When the conversation lulled we stared out the window.

It was pitch black, but every now and then a golden pagoda would appear illuminated in the distance, shining out of the darkness.

Laura wanted to sleep, so the three of us moved to the dining carriage and took a table by an open window, breathing in the humid but pleasant night air. Then the conductor told us something terrible:

They had run out of beer.

They promised that they would buy more at the next stop, but we had no idea where this would be. Dolton was anxiously checking the map on his smartphone, saying the name of each tiny dot on the map as we flashed by. After about half an hour we stopped in some tiny town with a long, impossible name.

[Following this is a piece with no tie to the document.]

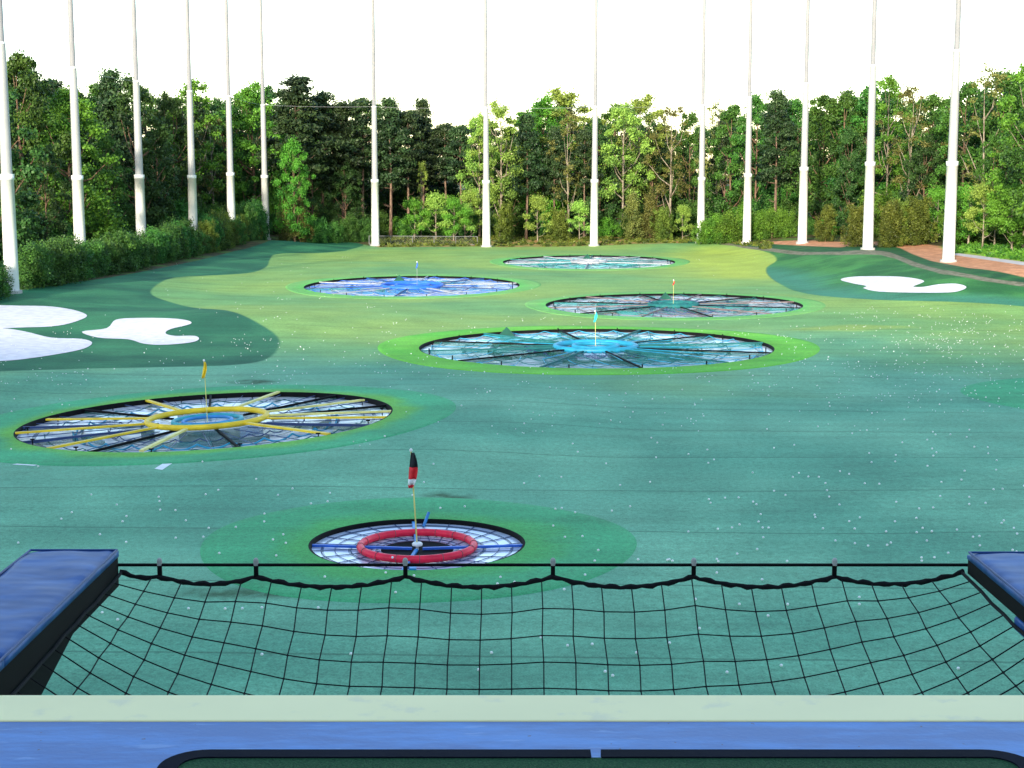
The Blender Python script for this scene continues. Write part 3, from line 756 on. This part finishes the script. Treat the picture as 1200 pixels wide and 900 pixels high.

As in all stations we’d passed, it was not so much a railway station as a local community center and market. Identical stalls were set up a couple of meters apart, selling soft drinks, cigarettes and magazines, and vendors prowled the platform in search of customers.

Beer arrived, and when we asked for a second round each the conductor handed over the cold cans before unceremoniously evicting us from the dining cart. “I want to sleep” he said, pointing to his chair. It couldn’t have been later than 8’o’clock.

Back in the cabin Laura awoke, and we chatted away with the door partway open. A vendor walked by, and ingeniously guessed at our needs. He proffered us a bottle of ‘Myanmar Whiskey’ which an expat friend of ours in Yangon had assured us was perfectly safe and actually pretty good, but which had seemed like a terrible idea just a few hours ago.

“How much?”
“2000 Kyat.”

It was less than $2. We said yes.

The whiskey tasted no worse than most cheap western brands, and we made a respectable dent in the bottle before settling down to sleep. It had worked its magic, and I awoke clear eyed just before down the next day to find myself on the fringes of Mandalay, having slept through the hysterical bumping of the train.

All four of us hastily packed our bags as we came to a halt at Mandalay station. Eager taxi drivers had already crowded the train, having spotted the only foreigners on board. It was time to go. We bade farewell to Dolton and Laura and wandered off into the new city.

We had shared with them deep conversation, bad whiskey, and the night train to Mandalay, but hadn’t swapped contact details. It wasn’t a snub, it was simply the way things sometimes work when you’re on the road.